The "widening gap" between rich and poor is cited in many of the newspapers and blogs, including Arab media, as a major cause of Egyptian unrest.

Yet the Nation points out, there is more inequality here than in Egypt:

The Gini Coefficient is a number economists use to measure inequality, and the US is ranked as the forty-second most unequal nation—Egypt is ninetieth.

The United States has the widest income gap in the Western world, a phenomenon of the last forty years, grossly fostered by Republican government but which has always stayed alive even when the Democrats are in.

It baffles me, every time young people take to the streets to protest their foreclosed opportunities--we saw it in Greece too, this year--that Americans, who are suffering equally, are so complacent. As a member of the middle class who finds it harder to get by every year, I sometimes imagine a great social (Republican) hand pressing down on the top of my head. A young friend of mine said she feels as if she is being pulled underwater, socially and financially, by the ankles. Where are the angry young Americans? They are either buying lottery tickets and McDonald's dollar menu meals, or out demonstrating against the people who are trying to help them, successfully tricked by Rush Limbaugh and Glenn Beck.

Lack of democracy

Mohamed El-Baradei, Nobel winner who has come to the fore as the gray eminence of the Egyptian protests, has been sounding a note for years about the lack of democracy in Egypt. The phrase has now become a common trope in media explaining the current uprisings.

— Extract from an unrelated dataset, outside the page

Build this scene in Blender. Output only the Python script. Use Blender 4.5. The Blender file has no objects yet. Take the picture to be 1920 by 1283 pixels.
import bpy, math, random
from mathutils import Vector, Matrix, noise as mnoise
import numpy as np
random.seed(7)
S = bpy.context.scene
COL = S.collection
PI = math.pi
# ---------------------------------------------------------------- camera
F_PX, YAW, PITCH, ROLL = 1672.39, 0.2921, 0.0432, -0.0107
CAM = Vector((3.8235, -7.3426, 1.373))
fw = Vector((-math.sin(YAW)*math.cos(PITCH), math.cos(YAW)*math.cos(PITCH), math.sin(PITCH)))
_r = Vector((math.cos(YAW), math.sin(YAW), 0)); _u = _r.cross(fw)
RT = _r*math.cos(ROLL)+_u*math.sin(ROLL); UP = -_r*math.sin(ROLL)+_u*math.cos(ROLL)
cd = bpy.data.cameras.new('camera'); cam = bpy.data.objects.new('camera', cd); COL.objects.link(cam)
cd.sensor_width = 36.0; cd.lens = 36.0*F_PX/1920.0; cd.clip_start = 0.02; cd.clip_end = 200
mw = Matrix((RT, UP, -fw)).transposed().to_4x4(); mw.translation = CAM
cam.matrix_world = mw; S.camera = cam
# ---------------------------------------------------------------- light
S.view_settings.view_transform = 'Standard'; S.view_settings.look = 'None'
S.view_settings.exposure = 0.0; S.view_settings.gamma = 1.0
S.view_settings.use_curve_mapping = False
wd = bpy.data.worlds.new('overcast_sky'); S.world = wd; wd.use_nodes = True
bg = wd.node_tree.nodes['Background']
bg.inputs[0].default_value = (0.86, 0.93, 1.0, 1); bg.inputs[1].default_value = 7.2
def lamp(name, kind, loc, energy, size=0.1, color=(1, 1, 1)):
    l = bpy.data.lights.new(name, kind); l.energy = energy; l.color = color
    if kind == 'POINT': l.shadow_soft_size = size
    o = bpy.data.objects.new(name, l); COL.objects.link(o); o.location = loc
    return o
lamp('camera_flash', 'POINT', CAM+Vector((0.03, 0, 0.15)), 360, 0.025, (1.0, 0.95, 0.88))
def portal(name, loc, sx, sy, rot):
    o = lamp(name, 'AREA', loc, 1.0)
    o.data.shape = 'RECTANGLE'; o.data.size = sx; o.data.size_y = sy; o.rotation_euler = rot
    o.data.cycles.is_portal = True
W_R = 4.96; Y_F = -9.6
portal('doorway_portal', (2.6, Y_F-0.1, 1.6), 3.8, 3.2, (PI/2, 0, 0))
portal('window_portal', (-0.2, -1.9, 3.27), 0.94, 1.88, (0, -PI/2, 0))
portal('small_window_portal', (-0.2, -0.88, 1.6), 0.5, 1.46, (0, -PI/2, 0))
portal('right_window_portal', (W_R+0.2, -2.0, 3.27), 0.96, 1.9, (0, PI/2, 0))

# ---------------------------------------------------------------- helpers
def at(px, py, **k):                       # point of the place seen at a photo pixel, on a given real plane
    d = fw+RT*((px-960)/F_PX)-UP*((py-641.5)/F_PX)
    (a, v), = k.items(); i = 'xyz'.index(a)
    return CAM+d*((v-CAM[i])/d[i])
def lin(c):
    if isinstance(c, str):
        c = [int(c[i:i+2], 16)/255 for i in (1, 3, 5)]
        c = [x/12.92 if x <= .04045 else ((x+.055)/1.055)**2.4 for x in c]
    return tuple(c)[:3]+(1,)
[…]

We too have been accused of a lack of democracy:

We are still a partial, blocked, half-way democracy, for the simple reason that our constitutional system incorporates central features intended to frustrate the will of the majority. You probably know what I'm talking about, but if you're like me, you were brought up to believe that these profoundly undemocratic structures -- federalism, the Senate, the Electoral College, and so on -- have an internal logic that somehow protects our freedoms. Again, not so. They are undemocratic by design, and they have been preserved by interests who wish to frustrate the will of the majority.

Doubt that? Read the Framers' fulminations in the Federalist Papers against direct democracy and their eager explanations of why a republic, which checks impulsive, potentially violent majority will, is better.


According to the Times:

The deployment of plainclothes forces paid by Mr. Mubarak’s ruling party — men known here as baltageya — has been a hallmark of the Mubarak government, and there were many signs that the violence was carefully choreographed.

That at least couldn't happen here, right? Wrong:

Hours after Rush Limbaugh boosted the prominence of Democratic Rep. Kathy Castor's health care town hall in Tampa, Florida, angry protesters drowned out discussion, their chants of "tyranny, tyranny" forcing Castor to cancel the meeting early, before having a chance to hear and address concerns from her constituents.

Shades of the Nazi Rollkommando, the thugs tasked with the violent disruption of the opposition's meetings.


I am astonished every day by the humility, the complacency, the meekness of the people being robbed and crushed every day in this country, compared to their brethren in Egypt and elsewhere. I don't think it will last very much longer, however.